| Written task |
Find the line containing "1.4, .7), .15, .5, .4)" and copy it exactly, along with every line after it up to and including the line containing "1.7, .6), .3, .42, .45)". Copy nothing else.
::::::::::
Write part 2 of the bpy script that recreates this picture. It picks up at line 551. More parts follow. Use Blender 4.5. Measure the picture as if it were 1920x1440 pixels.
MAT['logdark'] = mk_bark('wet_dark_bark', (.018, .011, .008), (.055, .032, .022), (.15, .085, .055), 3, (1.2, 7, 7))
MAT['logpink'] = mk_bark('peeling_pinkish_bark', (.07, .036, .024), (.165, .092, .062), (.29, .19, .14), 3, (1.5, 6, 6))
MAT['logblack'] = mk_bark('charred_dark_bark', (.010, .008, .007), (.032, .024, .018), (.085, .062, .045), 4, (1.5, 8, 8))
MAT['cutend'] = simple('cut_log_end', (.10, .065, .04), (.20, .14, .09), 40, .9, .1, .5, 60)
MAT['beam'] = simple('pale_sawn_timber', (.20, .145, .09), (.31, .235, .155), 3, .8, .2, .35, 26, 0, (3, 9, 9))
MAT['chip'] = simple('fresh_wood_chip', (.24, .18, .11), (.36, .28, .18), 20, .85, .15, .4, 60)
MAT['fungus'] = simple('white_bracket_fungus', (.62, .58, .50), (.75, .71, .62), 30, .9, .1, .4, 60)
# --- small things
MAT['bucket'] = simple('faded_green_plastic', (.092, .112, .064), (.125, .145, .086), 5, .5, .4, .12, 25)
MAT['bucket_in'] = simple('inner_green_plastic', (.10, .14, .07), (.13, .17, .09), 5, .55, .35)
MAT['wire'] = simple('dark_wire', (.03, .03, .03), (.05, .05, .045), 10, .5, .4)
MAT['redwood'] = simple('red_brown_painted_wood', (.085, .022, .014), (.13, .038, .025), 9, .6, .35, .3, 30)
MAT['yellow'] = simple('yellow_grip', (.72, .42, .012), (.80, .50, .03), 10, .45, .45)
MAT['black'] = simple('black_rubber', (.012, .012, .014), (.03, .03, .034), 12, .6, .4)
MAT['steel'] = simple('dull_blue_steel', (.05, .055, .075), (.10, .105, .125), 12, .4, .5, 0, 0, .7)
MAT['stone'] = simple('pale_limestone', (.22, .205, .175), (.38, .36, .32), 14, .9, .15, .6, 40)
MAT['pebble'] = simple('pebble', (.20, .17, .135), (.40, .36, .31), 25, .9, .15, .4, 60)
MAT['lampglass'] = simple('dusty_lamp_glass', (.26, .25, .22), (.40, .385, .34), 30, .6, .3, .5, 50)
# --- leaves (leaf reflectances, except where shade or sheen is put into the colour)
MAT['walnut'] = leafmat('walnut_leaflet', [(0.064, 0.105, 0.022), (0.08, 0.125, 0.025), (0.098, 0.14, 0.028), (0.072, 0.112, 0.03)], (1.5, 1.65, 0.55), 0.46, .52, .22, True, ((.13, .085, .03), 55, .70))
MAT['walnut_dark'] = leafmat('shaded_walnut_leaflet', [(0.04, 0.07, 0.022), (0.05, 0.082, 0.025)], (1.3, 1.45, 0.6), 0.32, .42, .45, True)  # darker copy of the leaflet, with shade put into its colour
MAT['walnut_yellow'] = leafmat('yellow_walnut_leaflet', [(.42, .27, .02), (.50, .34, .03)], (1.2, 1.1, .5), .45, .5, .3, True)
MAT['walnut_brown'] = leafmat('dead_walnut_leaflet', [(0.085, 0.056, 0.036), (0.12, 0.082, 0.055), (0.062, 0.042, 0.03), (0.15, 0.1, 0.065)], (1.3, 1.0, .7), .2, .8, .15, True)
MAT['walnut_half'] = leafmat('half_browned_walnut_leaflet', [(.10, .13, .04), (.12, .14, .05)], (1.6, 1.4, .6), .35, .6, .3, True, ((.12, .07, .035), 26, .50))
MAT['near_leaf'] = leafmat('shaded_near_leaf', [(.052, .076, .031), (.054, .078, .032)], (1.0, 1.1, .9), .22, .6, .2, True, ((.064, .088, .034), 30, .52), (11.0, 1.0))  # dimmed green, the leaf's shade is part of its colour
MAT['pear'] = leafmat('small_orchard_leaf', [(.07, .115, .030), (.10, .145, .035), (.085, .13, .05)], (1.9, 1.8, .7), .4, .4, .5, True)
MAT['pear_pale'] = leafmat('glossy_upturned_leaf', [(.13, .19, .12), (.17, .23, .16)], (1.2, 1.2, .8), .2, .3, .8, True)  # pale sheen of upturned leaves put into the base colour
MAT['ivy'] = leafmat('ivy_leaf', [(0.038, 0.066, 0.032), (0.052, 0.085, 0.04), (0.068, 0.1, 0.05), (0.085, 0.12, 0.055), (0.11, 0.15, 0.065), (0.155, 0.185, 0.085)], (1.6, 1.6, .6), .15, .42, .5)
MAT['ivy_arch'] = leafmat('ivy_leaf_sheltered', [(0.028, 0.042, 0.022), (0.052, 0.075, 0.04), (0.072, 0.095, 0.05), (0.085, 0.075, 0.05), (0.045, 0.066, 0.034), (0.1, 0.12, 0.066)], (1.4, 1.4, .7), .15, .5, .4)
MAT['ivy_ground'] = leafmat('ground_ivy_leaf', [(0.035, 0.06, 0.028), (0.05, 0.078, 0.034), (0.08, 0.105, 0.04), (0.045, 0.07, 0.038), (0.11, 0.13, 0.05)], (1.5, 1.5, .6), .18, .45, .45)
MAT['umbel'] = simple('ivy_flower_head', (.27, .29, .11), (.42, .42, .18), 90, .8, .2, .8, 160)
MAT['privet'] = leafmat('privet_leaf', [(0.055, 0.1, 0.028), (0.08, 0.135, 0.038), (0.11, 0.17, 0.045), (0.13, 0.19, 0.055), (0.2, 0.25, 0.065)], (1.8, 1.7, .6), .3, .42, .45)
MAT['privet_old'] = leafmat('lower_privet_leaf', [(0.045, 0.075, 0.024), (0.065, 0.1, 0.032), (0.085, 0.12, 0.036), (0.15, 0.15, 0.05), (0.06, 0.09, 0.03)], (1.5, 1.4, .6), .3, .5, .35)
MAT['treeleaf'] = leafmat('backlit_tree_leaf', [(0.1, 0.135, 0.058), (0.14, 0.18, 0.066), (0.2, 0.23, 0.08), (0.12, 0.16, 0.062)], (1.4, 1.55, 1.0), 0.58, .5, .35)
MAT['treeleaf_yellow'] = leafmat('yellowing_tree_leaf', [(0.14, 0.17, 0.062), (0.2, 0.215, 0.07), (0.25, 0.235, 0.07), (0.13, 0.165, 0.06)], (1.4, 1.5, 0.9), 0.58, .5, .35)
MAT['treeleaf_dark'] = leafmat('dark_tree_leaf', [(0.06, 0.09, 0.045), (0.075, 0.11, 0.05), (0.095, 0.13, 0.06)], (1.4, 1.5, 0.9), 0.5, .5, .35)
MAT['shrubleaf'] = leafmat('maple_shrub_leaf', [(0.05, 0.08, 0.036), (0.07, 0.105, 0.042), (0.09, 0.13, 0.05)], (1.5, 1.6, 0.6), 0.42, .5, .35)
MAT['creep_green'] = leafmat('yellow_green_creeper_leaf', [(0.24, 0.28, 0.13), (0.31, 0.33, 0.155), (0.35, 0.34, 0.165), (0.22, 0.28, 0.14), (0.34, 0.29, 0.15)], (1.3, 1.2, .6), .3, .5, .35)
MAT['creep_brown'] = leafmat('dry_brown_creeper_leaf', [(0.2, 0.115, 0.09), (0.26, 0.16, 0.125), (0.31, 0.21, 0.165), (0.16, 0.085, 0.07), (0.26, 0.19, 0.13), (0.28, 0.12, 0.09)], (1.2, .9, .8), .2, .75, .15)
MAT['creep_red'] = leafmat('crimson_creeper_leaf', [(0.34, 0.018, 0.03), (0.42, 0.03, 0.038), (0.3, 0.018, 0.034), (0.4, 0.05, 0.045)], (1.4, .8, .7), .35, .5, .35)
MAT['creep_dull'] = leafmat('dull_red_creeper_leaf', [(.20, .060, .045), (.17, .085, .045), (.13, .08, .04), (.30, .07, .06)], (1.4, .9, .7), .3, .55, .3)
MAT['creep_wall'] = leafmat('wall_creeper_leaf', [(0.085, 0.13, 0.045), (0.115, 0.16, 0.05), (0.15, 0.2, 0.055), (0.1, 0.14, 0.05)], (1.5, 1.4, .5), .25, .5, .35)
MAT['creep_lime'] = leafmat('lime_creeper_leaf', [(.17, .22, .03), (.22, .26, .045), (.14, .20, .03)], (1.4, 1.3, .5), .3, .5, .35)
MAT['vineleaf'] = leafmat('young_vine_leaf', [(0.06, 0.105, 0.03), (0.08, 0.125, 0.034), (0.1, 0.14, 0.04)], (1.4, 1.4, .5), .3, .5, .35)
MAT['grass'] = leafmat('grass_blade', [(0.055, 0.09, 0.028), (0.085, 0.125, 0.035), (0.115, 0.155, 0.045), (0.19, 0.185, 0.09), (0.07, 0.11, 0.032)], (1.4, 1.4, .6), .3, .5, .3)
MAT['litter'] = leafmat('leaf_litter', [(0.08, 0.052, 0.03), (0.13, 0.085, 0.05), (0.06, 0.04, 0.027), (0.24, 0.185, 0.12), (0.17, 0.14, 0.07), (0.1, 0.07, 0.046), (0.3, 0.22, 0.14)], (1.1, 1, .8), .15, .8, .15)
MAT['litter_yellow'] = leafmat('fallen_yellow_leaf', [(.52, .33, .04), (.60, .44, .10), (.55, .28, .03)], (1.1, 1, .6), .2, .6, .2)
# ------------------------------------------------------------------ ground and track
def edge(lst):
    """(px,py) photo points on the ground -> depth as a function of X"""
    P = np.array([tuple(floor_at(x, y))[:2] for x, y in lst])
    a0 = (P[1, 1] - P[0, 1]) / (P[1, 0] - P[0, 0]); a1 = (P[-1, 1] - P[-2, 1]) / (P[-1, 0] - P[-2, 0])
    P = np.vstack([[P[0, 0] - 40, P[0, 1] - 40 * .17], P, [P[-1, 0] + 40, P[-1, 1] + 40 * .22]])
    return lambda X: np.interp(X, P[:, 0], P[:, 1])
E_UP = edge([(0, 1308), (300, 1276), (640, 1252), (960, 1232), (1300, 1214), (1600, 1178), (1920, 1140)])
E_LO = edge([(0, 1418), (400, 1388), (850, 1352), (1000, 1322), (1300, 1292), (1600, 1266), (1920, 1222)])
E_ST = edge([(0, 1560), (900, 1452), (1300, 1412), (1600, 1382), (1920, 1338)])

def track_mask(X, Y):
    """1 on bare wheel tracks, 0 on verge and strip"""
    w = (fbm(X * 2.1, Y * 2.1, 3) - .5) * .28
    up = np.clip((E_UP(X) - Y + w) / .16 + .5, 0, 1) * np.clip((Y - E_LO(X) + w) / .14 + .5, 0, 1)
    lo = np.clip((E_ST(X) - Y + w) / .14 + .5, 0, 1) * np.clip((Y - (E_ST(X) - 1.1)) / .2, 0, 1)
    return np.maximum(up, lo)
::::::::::
| Exercise answer |
MAT['ivy_arch'] = leafmat('ivy_leaf_sheltered', [(0.028, 0.042, 0.022), (0.052, 0.075, 0.04), (0.072, 0.095, 0.05), (0.085, 0.075, 0.05), (0.045, 0.066, 0.034), (0.1, 0.12, 0.066)], (1.4, 1.4, .7), .15, .5, .4)
MAT['ivy_ground'] = leafmat('ground_ivy_leaf', [(0.035, 0.06, 0.028), (0.05, 0.078, 0.034), (0.08, 0.105, 0.04), (0.045, 0.07, 0.038), (0.11, 0.13, 0.05)], (1.5, 1.5, .6), .18, .45, .45)
MAT['umbel'] = simple('ivy_flower_head', (.27, .29, .11), (.42, .42, .18), 90, .8, .2, .8, 160)
MAT['privet'] = leafmat('privet_leaf', [(0.055, 0.1, 0.028), (0.08, 0.135, 0.038), (0.11, 0.17, 0.045), (0.13, 0.19, 0.055), (0.2, 0.25, 0.065)], (1.8, 1.7, .6), .3, .42, .45)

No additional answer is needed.